International grandmaster Maurice Ashley called chess “a game of geometric relationships, dramatized.” He noted that the chess pieces move in ways consistent with Euclidean geometry, and that “you have to make all these geometric relationships work together. You can destroy the other person’s pieces with your heroes of linearity.”  Chess teaches “concentration, problem-solving, the need to think before you act,” he said, adding that chess has done a good job of getting into school systems; a New York City chess-in-the-schools program, for example, has served 400,000 students since 1986.

In contract bridge, unlike the other mind sports, players work with a partner, and so “to be a good player, you have to be a good partner,” said Howard Weinstein, a former options trader who became a World Life Master in bridge. “You need to be a good communicator, and be able to help your partner out. The top partnerships are like marriages.” He reported that some complex bridge bidding systems are based on the Fibonacci series; like poker, bridge is a game of calculation, with plenty of psychology and unknown information. And “you have to put yourself in the minds of the opponents.”

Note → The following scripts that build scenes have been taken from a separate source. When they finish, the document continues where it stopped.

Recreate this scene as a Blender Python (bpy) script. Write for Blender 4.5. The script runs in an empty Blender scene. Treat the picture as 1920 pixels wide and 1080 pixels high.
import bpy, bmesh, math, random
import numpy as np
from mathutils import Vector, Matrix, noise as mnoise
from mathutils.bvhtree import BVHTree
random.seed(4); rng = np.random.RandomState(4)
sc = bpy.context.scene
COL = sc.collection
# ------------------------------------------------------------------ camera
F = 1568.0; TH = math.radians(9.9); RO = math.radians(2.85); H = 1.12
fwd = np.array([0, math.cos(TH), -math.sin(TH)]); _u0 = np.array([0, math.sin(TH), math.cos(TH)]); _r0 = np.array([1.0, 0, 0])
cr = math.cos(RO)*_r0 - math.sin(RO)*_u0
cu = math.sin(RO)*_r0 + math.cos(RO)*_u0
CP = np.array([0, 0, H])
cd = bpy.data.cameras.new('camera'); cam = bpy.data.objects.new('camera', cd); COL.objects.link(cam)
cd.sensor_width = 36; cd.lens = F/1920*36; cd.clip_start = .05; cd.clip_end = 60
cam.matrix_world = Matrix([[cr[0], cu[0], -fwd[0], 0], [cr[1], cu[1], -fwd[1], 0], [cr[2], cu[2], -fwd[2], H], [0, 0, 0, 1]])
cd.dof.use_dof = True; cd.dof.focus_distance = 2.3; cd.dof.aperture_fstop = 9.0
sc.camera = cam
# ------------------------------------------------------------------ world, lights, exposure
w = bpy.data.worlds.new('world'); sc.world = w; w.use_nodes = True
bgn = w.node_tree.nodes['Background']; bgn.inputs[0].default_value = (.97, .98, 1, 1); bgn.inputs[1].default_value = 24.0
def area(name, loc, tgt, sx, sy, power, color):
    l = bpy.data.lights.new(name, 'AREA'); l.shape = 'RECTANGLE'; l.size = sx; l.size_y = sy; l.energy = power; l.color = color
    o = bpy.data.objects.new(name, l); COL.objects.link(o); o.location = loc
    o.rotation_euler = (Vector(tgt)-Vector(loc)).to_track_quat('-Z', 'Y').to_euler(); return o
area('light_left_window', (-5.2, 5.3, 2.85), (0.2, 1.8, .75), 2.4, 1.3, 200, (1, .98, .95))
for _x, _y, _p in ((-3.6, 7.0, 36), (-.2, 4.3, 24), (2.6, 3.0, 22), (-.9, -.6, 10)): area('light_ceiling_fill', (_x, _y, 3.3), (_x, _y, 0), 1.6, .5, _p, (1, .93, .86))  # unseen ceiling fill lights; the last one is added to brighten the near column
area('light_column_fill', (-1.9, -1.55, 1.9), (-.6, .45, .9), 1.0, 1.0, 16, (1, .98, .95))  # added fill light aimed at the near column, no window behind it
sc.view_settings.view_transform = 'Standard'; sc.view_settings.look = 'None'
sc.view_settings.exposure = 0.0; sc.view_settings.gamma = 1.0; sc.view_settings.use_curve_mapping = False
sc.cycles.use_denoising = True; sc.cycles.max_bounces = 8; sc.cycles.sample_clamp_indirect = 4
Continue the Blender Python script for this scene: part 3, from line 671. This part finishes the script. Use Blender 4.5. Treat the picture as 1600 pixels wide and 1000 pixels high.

International draughts master Alex Mogilyansky, who has coached three world champions in his game, announced, “We should have children play all the mind sports,” comparing them to the pentathlon and decathlon in track. His own game ignores the standard American checkerboard, an 8 x 8 arrangement with 64 squares like a chessboard, to use a 100-square, 10 x 10 board, producing a far more complex game. Mogilyansky was, as a youth, a star checkers player in the Soviet Union who received a full-time government salary (“three times that of an engineer”) to play draughts.  Yet he emigrated to the United States, and is now one of this country’s top players. He believes that American education needs a shot in the arm.  “I have a 13-year-old daughter who is one of the best at math at one of the best schools, and she doesn’t know math at all,” he said. “The system of education in the United States is terrible.”

The director of MIT’s Media Lab, Joi Ito, took part in the conference, as did Amy Handelsman ’76, executive director of the United States Mind Sports Association and the United States Poker Federation. They spoke on a panel focused on mind sports as “an element in the civic construction of local community.” Handelsman quoted a friend who called mind sports “a way to make nerds cool.”

 “One challenge is to convince educators and administrators of the relevance of mind sports to the real world,” said Ashley, the chess master. “Chess has largely resolved that—but less so for bridge, Go, poker, and checkers. We have to be very clear in drawing those connections.” There are distinct parallels between chess and science, for example, he pointed out: “Chess is one of the few areas where experts try to falsify their own hypotheses immediately.” Furthermore, “after a game, you look at your game [all moves are recorded]. When you do that with kids, they see how their decisions have consequences, and see where they made mistakes—they’ll try to avoid making the same error twice.”

One challenge poker encounters, Holden said, “is the perception that poker means gambling.” In fact, he emphasized, there are 60 million to 70 million online poker players pursuing the game with no money changing hands. McManus and others are advancing the cause of (non-gambling) “duplicate poker,” tournaments in which hands are pre-dealt and so all players have a chance to show their skill holding the same cards.

The future, and the upside, of mind sports in the classroom and community loom large. “All five mind sports work online,” Holden said. “There is huge potential for expansion.” Nesson took satisfaction in the conference’s effort “to conceive and express mind sports as an educational venture. These ideas are templates, capable of being replicated.”